US breaks with allies over trade issues
The United States broke with other large industrial nations over trade on Saturday as the Trump administration rejected concerns among allies about spreading protectionism and made clear that it would seek new approaches to managing global commerce.
At a meeting of finance ministers and central bankers from the Group of 20 industrialised and emerging nations and the European Union, Steven Mnuchin, attending his first major international gathering as Treasury secretary, signalled that American policy would follow the campaign promises made by President Trump to put “America first” and review existing trade agreements to seek better deals for the United States.
As a result, the ministers’ joint statement, normally a study in blandness, became an unlikely focus of controversy here. The representatives could agree only on a tortured compromise stating, in effect, that trade is a good thing. Adjectives like “open” were dropped, and the ministers omitted language used in previous communiqués that condemned protectionism, repudiating decades of free trade doctrine.
For Asian and European officials, many of them meeting their Trump administration counterparts for the first time, it was a startling lesson in how Trump and his team are overturning long-held assumptions about international commerce.
Mnuchin led off the ministers’ meeting on Friday with a declaration that current trade rules were unfair to the United States, positioning the administration against virtually all the other participants, according to an official who attended the closed session and spoke on the condition of anonymity because of the sensitivity of the talks.
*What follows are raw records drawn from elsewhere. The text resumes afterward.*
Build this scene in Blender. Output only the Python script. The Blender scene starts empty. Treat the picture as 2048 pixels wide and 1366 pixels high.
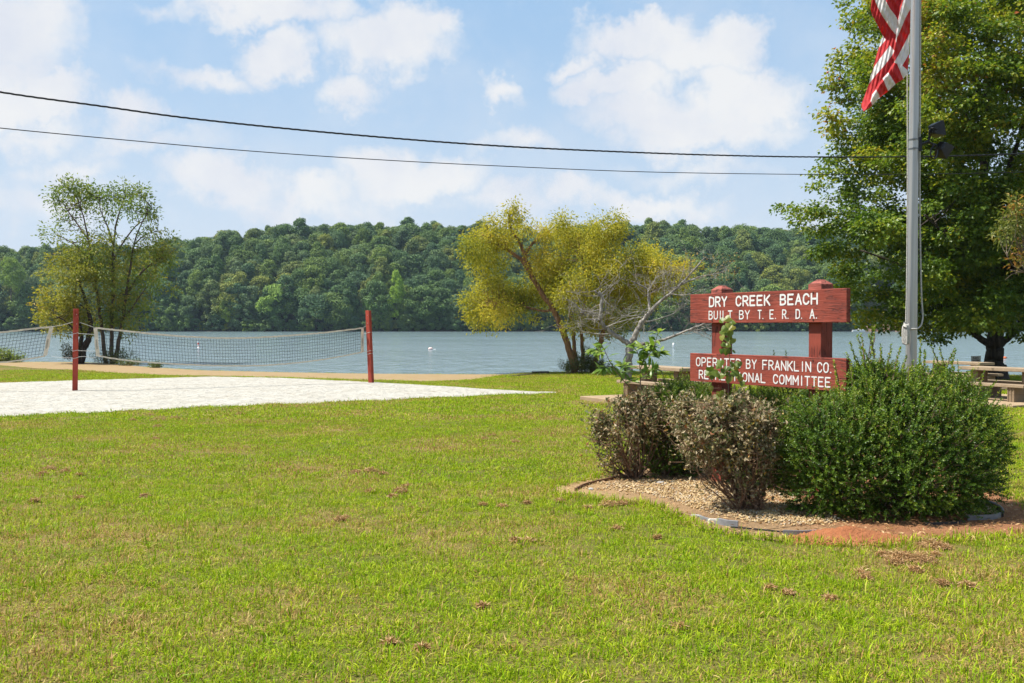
import bpy, bmesh, math, random
import numpy as np
from mathutils import Vector, Matrix

R = math.radians
rng = np.random.default_rng(7)
random.seed(7)
SC = bpy.context.scene
COL = SC.collection

# ------------------------------------------------------------------ camera
F = 1991.0                      # focal length in pixels of the 2048 px wide photograph (35 mm lens)
CX, CY, HY = 1024.0, 683.0, 652.0
CAMZ = 1.6
PITCH = math.atan((CY - HY) / F)
cam_d = bpy.data.cameras.new('camera')
cam_d.lens = 35.0
cam_d.sensor_width = 36.0
cam_d.clip_start = 0.1
cam_d.clip_end = 3000
cam = bpy.data.objects.new('camera', cam_d)
COL.objects.link(cam)
cam.location = (0, 0, CAMZ)
cam.rotation_euler = (math.pi / 2 - PITCH, 0, 0)
SC.camera = cam

# ------------------------------------------------------------------ light
SUN_EL, SUN_AZ = 60.0, -88.0     # azimuth from +Y towards +X
sd = bpy.data.lights.new('sun', 'SUN')
sd.energy = 5.0
sd.angle = R(0.53)
sd.color = (1.0, 0.955, 0.88)
sun = bpy.data.objects.new('sun', sd)
COL.objects.link(sun)
sv = Vector((math.cos(R(SUN_EL)) * math.sin(R(SUN_AZ)), math.cos(R(SUN_EL)) * math.cos(R(SUN_AZ)), math.sin(R(SUN_EL))))
sun.rotation_euler = sv.to_track_quat('Z', 'Y').to_euler()

SC.view_settings.view_transform = 'Standard'
SC.view_settings.look = 'None'
SC.view_settings.gamma = 1.0
SC.view_settings.use_curve_mapping = False
SC.view_settings.exposure = 0.85

SKY_STRENGTH = 0.054
SC.cycles.use_denoising = True


# ------------------------------------------------------------------ node helpers
class NT:
    def __init__(self, tree):
        self.t = tree

    def n(self, typ, ins=None, **props):
        nd = self.t.nodes.new(typ)
        for k, v in props.items():
            setattr(nd, k, v)
        for k, v in (ins or {}).items():
            s = nd.inputs[k]
            if isinstance(v, bpy.types.NodeSocket):
                self.t.links.new(v, s)
            else:
                if isinstance(v, tuple) and s.type == 'RGBA' and len(v) == 3:
                    v = (*v, 1)
                s.default_value = v
        return nd

    def math(self, op, a, b=None, c=None, clamp=False):
        ins = {0: a}
        if b is not None: ins[1] = b
        if c is not None: ins[2] = c
        return self.n('ShaderNodeMath', ins, operation=op, use_clamp=clamp).outputs[0]

    def vmath(self, op, a, b=None, out=0, scale=None):
        ins = {0: a}
        if b is not None: ins[1] = b
        nd = self.n('ShaderNodeVectorMath', ins, operation=op)
        if scale is not None:
            if isinstance(scale, bpy.types.NodeSocket): self.t.links.new(scale, nd.inputs['Scale'])
            else: nd.inputs['Scale'].default_value = scale
        return nd.outputs[out]

    def mix(self, fac, a, b, blend='MIX'):
        nd = self.n('ShaderNodeMix', data_type='RGBA', blend_type=blend)
        for idx, v in ((0, fac), (6, a), (7, b)):
            if isinstance(v, bpy.types.NodeSocket): self.t.links.new(v, nd.inputs[idx])
            else:
                if isinstance(v, tuple) and len(v) == 3: v = (*v, 1)
                nd.inputs[idx].default_value = v
        return nd.outputs[2]

    def noise(self, vec, scale, detail=3.0, rough=0.55, out='Fac', dist=0.0):
        ins = {'Scale': scale, 'Detail': detail, 'Roughness': rough, 'Distortion': dist}
        if vec is not None: ins['Vector'] = vec
        return self.n('ShaderNodeTexNoise', ins).outputs[out]

    def ramp(self, fac, stops, interp='LINEAR'):
        nd = self.n('ShaderNodeValToRGB', {'Fac': fac})
        cr = nd.color_ramp
        cr.interpolation = interp
        while len(cr.elements) < len(stops): cr.elements.new(0.5)
        for e, (p, c) in zip(cr.elements, stops):
            e.position = p
            e.color = (*c, 1) if len(c) == 3 else c
        return nd.outputs['Color']

    def step(self, v, a, b):
        nd = self.n('ShaderNodeMapRange', {'Value': v, 'From Min': a, 'From Max': b}, interpolation_type='SMOOTHSTEP')
        return nd.outputs[0]

    def bump(self, h, strength, dist, normal=None):
        ins = {'Height': h, 'Strength': strength, 'Distance': dist}
        if normal is not None: ins['Normal'] = normal
        return self.n('ShaderNodeBump', ins).outputs[0]


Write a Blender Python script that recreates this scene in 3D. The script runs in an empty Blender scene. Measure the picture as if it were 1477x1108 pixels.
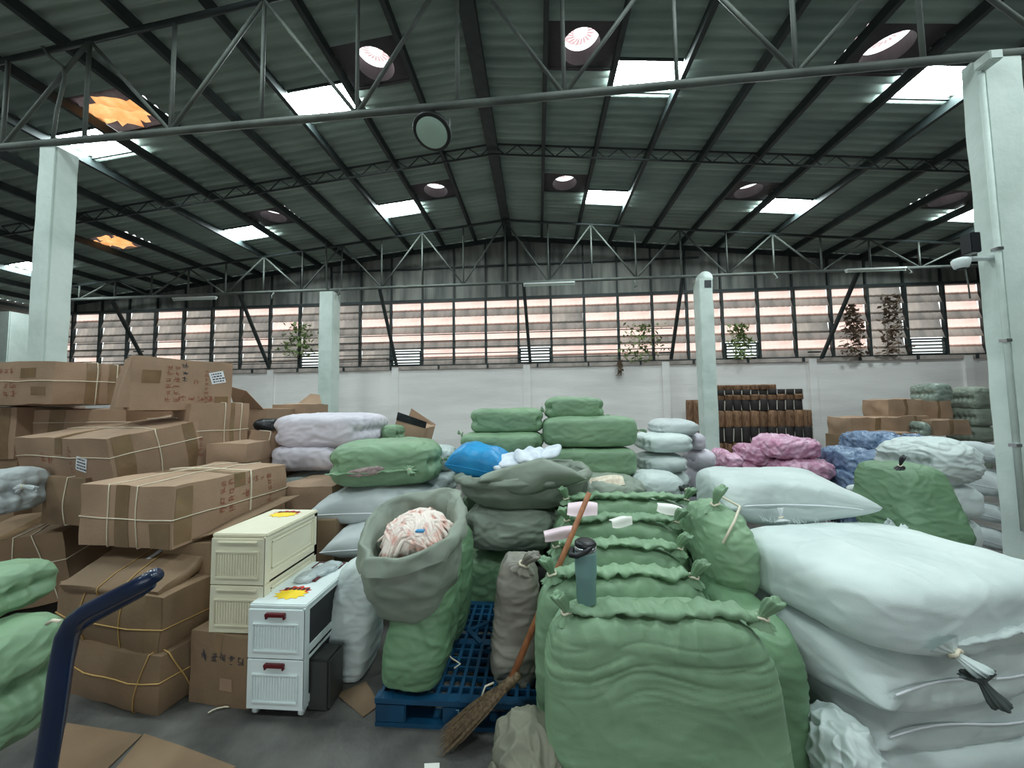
import bpy, bmesh, math, random
import numpy as np
from mathutils import Matrix, Vector, Euler
random.seed(7)
S = bpy.context.scene
COL = S.collection
# ------------------------------------------------------------------ camera
HC = 1.65
FPX = 515.0
CX, CY = 738.5, 554.0
PITCH, YAW, ROLL = 0.0565, 0.0725, -0.01307
_fw = np.array([-math.sin(YAW)*math.cos(PITCH), math.cos(YAW)*math.cos(PITCH), math.sin(PITCH)])
_r0 = np.array([math.cos(YAW), math.sin(YAW), 0.0])
_u0 = np.cross(_r0, _fw)
_rt = math.cos(ROLL)*_r0 + math.sin(ROLL)*_u0
_up = -math.sin(ROLL)*_r0 + math.cos(ROLL)*_u0
cam_d = bpy.data.cameras.new('camera')
cam = bpy.data.objects.new('camera', cam_d); COL.objects.link(cam)
cam_d.sensor_fit = 'HORIZONTAL'; cam_d.sensor_width = 36.0
cam_d.lens = FPX/1477.0*36.0; cam_d.clip_start = 0.05; cam_d.clip_end = 300
cam.matrix_world = Matrix(((_rt[0], _up[0], -_fw[0], 0), (_rt[1], _up[1], -_fw[1], 0), (_rt[2], _up[2], -_fw[2], HC), (0, 0, 0, 1)))
S.camera = cam
# ------------------------------------------------------------------ world / light / exposure
SKY_STRENGTH = 1.6
SKYLIGHT = 40.0
w = bpy.data.worlds.new('world'); S.world = w; w.use_nodes = True
bg = w.node_tree.nodes['Background']
bg.inputs[0].default_value = (0.93, 1.0, 1.0, 1); bg.inputs[1].default_value = SKY_STRENGTH
S.view_settings.view_transform = 'Standard'
S.view_settings.look = 'None'
S.view_settings.exposure = 0.4
S.view_settings.gamma = 1.0
S.view_settings.use_curve_mapping = False
S.cycles.use_denoising = True
S.cycles.max_bounces = 8
S.cycles.diffuse_bounces = 5
S.cycles.sample_clamp_indirect = 6.0

def ray(px, py):
    return (px-CX)*_rt - (py-CY)*_up + FPX*_fw
def at(px, py, Y):
    d = ray(px, py); return d*(Y/d[1]) + np.array([0, 0, HC])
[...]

“We thought that it was very important for the communiqué to reflect what we discussed here,” Mnuchin said at a news conference on Saturday. “The historical language was not relevant.”
At the insistence of the United States, the communiqué also dropped a pledge to observe the Paris accords on climate change. Mnuchin deflected questions on the issue, saying it was outside his purview.
The American government’s lack of reverence for existing norms and treaties is particularly unsettling to the change-averse Europeans, who are coping with weak economic growth and a surge in populism. The last thing they need is a disruption in commerce with their biggest trading partner.
Some complained privately that the American delegation rode into this stately spa and casino town, where Romans once bathed in the mineral-rich waters, determined to shake up the existing order but without any clear idea of what should replace it.
The disagreement over trade principles was a sharp contrast to the statement issued when the central bankers and finance ministers met in Chengdu, China, last July. “We underscore the role of open trade policies,” the leaders said in the Chengdu communiqué, which used the word “trade” six times. They promised to “resist all forms of protectionism.”
Less than a year ago, such a statement was not questioned. Business leaders on both sides of the Atlantic still hoped for a trade pact between the United States and the European Union that would eliminate already low tariffs and harmonise regulations governing things like vehicle headlights.
Since then, Trump has pulled out of the Trans-Pacific Partnership negotiated by President Barack Obama, vowed to renegotiate the North American Free Trade Agreement with Mexico and Canada, and criticised the German carmaker BMW for building a factory in Mexico.